- Published on
How Asia Works
- Authors
- Name
- Chris Oguntolu
- @chrisoguntolu
How Asia Works by Joe Studwell
Success and Failure in the World's Most Dynamic Region

How Asia Works: Success and Failure in the World's Most Dynamic Region completely changed the way I think about economic development. Joe Studwell takes a region that is usually treated as a single "Asian miracle" and pulls it apart, showing why Japan, South Korea, Taiwan and China managed to climb into the developed world while neighbours like the Philippines, Indonesia, Thailand and Malaysia got stuck along the way. His answer is refreshingly concrete and almost defiantly unfashionable.
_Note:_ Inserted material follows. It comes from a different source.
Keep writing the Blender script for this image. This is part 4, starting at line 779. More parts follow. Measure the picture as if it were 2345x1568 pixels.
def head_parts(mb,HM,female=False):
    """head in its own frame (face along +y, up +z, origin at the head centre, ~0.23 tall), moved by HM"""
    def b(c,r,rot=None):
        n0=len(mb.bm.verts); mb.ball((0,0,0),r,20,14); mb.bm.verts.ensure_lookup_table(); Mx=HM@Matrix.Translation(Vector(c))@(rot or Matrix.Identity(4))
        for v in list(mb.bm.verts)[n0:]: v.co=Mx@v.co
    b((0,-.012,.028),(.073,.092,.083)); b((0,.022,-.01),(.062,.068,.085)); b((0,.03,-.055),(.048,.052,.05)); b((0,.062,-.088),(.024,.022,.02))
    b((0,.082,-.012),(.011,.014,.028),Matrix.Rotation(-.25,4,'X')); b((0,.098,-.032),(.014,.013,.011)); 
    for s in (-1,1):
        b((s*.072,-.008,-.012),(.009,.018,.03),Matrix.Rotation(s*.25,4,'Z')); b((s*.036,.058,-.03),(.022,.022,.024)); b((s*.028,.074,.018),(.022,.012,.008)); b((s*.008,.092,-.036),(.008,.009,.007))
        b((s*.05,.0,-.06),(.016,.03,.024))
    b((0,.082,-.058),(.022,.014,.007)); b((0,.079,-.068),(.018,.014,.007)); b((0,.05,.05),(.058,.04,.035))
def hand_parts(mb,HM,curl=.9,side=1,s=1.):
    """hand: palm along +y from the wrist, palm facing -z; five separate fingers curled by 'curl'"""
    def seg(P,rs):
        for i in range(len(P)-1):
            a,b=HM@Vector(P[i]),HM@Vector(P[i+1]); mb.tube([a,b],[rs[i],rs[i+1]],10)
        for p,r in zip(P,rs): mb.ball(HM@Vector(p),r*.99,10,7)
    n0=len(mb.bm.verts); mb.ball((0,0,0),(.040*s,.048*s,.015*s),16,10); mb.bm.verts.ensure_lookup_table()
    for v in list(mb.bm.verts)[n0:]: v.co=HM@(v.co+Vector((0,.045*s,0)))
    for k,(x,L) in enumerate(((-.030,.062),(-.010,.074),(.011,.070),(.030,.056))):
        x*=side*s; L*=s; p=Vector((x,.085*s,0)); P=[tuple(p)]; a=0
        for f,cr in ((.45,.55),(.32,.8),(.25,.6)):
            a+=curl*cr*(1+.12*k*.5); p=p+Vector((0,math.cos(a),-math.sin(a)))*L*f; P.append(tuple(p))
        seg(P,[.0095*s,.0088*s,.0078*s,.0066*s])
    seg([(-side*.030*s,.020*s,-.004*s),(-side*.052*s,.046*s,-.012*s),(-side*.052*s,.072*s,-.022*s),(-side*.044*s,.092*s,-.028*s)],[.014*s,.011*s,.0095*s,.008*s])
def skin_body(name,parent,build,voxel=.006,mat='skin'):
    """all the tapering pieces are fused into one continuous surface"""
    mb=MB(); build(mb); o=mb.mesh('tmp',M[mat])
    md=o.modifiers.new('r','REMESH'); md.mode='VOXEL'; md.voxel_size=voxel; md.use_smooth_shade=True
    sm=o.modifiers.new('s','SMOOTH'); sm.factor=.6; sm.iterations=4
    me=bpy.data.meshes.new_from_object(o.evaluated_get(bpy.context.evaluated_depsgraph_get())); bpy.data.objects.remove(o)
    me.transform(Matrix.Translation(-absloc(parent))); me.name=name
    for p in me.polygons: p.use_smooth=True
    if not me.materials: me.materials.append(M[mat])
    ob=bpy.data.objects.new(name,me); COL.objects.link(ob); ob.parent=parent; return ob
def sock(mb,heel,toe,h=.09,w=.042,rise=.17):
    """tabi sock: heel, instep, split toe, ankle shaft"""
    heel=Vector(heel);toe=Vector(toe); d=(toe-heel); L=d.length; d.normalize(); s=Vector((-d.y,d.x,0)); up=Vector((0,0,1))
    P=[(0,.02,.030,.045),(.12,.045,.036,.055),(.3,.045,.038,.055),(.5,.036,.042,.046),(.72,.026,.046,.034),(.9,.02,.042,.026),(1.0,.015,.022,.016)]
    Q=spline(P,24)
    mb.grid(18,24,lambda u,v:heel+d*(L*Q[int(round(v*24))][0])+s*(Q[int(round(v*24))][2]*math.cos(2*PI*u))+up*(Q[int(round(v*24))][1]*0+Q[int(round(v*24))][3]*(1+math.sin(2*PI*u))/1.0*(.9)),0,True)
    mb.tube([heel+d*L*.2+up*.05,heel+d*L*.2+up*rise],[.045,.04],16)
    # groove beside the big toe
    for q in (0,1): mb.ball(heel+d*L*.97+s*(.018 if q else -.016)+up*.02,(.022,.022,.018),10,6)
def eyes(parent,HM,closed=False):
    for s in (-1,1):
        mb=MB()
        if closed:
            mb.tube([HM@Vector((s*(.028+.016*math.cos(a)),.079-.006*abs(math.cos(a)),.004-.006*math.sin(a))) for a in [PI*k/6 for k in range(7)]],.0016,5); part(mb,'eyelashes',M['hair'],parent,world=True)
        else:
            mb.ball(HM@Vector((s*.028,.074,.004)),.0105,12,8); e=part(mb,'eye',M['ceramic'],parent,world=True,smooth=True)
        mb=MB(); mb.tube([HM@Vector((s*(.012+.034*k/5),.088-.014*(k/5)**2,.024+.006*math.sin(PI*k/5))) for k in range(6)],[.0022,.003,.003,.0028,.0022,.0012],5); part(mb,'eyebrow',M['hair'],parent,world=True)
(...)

What pulled me in was the clarity of the argument. Studwell distils the winning playbook into three policies: redistribute land into productive small-scale farms, drive manufacturing toward exports with strict performance discipline, and use financial policy to direct capital to those manufacturers rather than to property and consumption. He makes the case that countries that followed all three succeeded, countries that skipped any of them did not, and that the orthodox advice from the World Bank and IMF often pointed the wrong way. As someone who works inside large organisations, the parallel between economic policy and good engineering discipline — clear goals, real feedback loops, no shortcuts — was striking.
What surprised me most was how much the book is really about politics, not just economics. Land reform breaks the power of rural elites, export discipline breaks the comfort of protected national champions, and financial repression breaks the easy money of speculators. Each of those moves creates enemies, and Studwell is honest about how often the successful Asian states paid for development with autocracy, hard choices, and a willingness to override well-connected losers. It complicated my picture of "good policy" in a way I needed.
I enjoyed How Asia Works because Studwell writes with the eye of a journalist and the rigour of an economist. He walks you through factories, farms, and bank vaults across the region, and the case studies turn what could have been a dry policy tract into something almost narrative. Overall it gave me a sharper framework for understanding development, industrial policy, and the long competition between China and its neighbours, and it is one of the few books that genuinely reshaped my mental model rather than just reinforcing it.